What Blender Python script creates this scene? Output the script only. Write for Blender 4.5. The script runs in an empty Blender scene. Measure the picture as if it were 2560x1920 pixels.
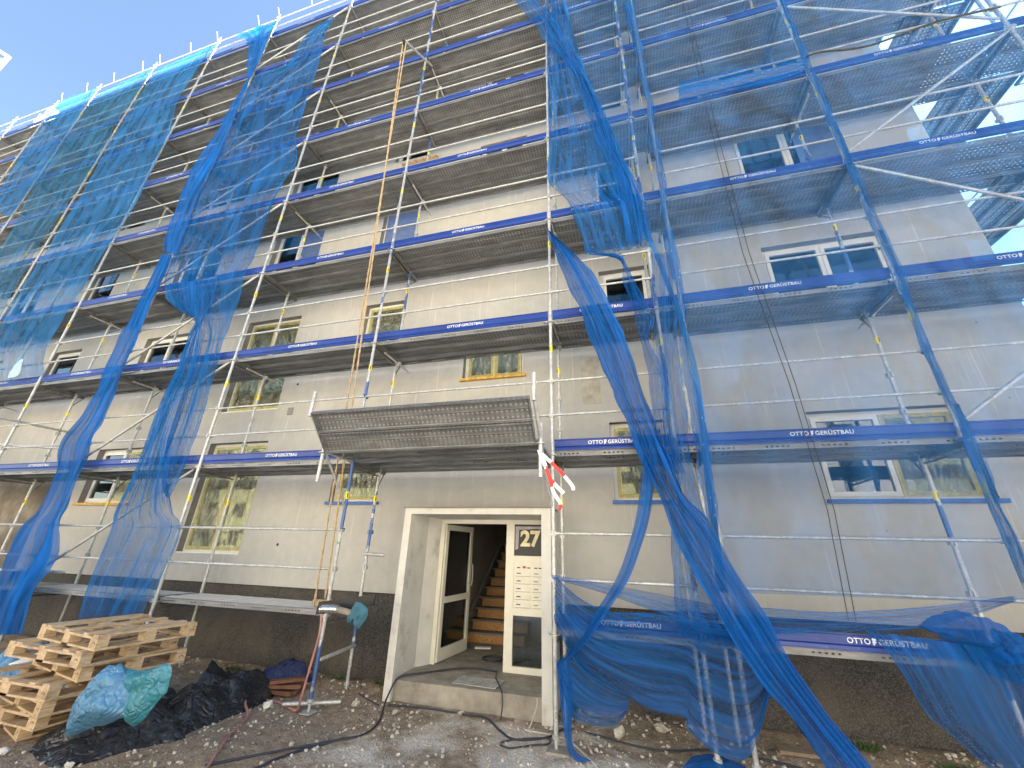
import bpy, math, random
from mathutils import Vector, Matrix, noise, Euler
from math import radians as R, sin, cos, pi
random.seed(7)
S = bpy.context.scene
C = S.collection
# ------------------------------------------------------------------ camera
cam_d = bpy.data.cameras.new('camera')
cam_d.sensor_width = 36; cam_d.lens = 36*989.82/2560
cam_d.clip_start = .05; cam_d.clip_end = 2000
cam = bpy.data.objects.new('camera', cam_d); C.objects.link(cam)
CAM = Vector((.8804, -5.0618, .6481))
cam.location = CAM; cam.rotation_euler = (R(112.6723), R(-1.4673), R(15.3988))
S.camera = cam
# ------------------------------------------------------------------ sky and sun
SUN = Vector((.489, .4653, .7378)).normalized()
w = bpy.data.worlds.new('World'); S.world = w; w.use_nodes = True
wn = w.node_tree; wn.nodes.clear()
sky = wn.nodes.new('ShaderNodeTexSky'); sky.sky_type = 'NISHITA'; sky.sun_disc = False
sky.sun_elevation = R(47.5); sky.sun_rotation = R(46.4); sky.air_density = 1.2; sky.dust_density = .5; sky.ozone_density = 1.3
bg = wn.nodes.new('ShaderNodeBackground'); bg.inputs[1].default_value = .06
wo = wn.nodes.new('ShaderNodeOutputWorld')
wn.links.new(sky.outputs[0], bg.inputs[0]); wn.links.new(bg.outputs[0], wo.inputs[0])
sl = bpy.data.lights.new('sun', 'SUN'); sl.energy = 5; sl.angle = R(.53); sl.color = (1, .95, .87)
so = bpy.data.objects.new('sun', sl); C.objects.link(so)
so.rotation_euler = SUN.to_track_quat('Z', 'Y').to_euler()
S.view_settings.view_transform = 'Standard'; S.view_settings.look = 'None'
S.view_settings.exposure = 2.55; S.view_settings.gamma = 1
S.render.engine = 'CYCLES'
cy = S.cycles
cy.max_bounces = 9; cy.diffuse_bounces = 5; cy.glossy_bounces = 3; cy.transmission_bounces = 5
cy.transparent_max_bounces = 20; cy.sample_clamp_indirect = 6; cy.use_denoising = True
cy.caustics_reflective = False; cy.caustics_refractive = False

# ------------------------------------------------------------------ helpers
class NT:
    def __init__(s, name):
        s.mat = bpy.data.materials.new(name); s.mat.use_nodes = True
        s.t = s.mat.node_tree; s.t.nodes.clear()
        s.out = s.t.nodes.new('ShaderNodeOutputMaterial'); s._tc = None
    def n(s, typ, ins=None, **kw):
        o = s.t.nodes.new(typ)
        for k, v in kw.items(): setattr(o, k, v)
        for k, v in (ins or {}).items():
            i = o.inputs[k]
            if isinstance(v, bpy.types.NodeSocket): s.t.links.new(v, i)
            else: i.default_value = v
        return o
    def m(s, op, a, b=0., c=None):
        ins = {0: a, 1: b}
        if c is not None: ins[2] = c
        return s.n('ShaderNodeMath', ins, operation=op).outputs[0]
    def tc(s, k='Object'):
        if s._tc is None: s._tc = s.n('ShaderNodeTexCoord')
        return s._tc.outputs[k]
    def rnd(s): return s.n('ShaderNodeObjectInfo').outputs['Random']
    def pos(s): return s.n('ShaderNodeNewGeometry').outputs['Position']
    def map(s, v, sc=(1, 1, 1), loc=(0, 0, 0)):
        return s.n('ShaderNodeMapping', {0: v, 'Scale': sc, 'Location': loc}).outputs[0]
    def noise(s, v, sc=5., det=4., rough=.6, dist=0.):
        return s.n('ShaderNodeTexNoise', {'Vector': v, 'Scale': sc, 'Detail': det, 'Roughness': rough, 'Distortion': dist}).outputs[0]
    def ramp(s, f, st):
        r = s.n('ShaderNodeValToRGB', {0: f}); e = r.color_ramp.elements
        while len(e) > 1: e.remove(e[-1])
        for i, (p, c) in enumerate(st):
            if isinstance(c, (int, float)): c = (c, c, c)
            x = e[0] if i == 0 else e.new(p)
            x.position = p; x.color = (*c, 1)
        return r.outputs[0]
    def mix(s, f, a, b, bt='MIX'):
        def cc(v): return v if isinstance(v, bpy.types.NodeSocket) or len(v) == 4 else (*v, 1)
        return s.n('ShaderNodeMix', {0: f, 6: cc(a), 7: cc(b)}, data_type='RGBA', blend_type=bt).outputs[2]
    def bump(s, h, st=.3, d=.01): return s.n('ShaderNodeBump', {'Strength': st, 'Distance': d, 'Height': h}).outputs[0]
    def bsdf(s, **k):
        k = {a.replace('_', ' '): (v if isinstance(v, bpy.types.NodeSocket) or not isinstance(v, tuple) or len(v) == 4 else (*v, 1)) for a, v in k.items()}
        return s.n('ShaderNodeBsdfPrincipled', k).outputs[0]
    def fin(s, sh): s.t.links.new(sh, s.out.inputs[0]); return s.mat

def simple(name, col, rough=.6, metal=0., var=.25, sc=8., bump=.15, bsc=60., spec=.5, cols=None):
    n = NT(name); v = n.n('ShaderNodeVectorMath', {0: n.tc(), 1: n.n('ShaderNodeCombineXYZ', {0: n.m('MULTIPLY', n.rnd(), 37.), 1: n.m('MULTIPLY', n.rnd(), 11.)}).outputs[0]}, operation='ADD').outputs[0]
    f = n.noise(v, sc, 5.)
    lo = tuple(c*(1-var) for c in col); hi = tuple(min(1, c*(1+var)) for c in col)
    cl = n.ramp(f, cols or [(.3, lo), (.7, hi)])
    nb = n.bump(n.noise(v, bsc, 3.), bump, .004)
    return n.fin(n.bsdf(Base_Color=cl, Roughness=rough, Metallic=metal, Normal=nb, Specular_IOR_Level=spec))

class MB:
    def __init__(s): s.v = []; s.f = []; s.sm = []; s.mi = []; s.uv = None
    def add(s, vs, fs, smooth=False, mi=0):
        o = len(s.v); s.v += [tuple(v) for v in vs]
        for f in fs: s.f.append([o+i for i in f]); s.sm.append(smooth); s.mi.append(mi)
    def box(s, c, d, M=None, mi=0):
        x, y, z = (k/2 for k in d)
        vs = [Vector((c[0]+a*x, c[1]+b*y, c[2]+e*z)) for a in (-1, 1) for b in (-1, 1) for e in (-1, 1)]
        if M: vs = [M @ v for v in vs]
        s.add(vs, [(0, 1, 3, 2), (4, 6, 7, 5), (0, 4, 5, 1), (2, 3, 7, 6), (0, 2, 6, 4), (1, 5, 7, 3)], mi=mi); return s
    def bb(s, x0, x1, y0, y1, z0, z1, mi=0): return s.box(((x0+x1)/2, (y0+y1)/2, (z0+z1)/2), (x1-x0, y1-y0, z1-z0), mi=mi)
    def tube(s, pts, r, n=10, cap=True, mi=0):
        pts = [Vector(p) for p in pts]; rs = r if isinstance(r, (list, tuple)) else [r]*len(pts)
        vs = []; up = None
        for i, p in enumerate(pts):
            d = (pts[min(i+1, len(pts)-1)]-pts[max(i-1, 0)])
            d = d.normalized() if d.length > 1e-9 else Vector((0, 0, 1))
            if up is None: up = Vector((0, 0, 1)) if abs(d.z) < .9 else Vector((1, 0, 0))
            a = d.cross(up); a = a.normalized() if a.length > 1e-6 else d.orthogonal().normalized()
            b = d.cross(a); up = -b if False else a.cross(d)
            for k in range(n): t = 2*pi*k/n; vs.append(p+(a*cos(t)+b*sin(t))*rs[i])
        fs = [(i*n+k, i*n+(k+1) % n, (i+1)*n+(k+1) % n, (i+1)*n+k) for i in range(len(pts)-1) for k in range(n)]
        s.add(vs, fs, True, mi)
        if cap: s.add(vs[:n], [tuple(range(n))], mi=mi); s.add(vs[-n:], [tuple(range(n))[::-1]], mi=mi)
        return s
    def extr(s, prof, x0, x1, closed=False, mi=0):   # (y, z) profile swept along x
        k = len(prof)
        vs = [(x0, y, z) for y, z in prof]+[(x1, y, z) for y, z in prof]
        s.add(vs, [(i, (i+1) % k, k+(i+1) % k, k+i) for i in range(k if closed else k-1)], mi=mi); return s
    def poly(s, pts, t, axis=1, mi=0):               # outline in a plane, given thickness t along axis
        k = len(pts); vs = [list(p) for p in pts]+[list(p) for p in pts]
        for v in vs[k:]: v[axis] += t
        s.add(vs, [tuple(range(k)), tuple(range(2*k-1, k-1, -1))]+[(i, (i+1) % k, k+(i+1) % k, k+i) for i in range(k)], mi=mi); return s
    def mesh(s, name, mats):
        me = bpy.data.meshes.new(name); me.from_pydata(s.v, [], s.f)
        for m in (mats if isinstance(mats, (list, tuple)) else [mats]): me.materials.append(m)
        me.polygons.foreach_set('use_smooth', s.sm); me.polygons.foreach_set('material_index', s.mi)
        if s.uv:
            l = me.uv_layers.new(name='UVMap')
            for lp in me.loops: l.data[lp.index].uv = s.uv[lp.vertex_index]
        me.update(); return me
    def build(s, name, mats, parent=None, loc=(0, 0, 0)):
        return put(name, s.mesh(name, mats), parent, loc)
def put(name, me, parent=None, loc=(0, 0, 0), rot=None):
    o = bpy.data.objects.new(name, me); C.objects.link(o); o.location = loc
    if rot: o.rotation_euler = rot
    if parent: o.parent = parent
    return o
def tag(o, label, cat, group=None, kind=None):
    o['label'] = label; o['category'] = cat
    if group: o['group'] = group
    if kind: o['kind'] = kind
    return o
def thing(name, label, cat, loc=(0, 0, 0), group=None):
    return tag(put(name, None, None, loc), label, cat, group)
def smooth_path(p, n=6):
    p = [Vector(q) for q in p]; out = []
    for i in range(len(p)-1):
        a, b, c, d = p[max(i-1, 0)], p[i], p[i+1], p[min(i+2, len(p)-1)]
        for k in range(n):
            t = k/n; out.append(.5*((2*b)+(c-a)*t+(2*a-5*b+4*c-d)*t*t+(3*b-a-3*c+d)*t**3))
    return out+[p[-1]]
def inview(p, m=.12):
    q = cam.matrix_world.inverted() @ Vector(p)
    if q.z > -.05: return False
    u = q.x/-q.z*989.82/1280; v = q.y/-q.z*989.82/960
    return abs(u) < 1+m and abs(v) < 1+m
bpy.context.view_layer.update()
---
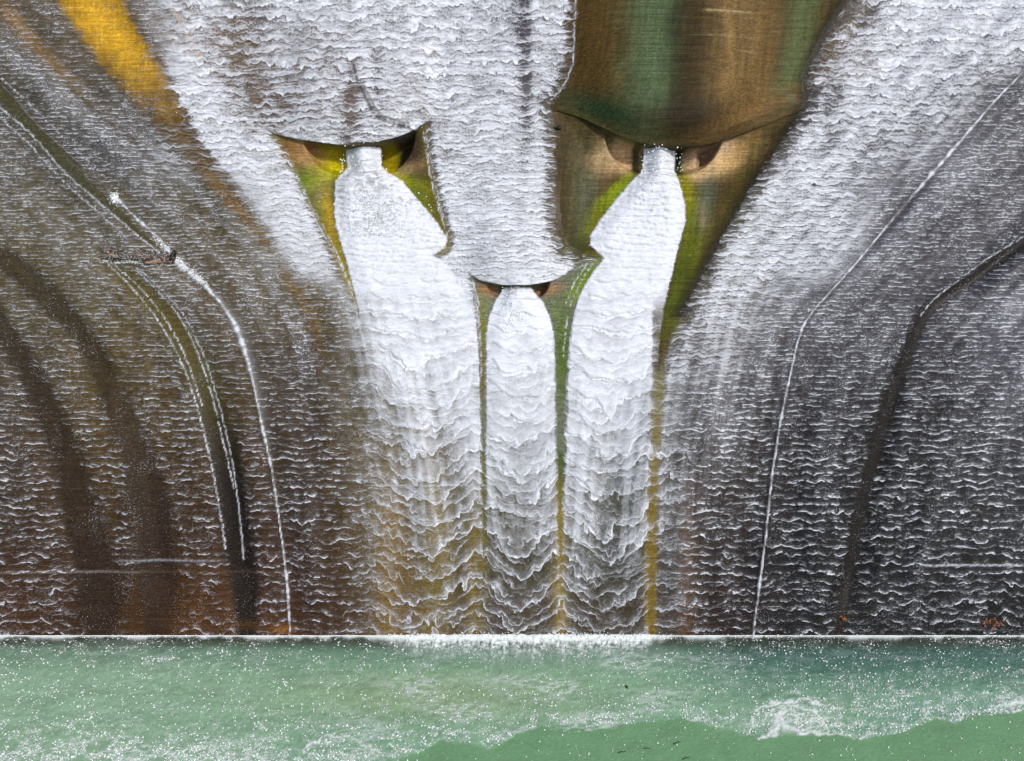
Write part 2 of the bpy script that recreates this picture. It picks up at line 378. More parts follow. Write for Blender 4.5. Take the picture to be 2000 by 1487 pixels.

GIVEN INSTRUCTION
Find every line in the records above that contains the word "script", and copy each one.

RESULT OF THIS EXERCISE
What Blender Python script creates this scene? Output the script only. Write for Blender 4.5. The script runs in an empty Blender scene. Measure the picture as if it were 2560x1920 pixels.
Write part 2 of the bpy script that recreates this picture. It picks up at line 378. More parts follow. Write for Blender 4.5. Take the picture to be 2000 by 1487 pixels.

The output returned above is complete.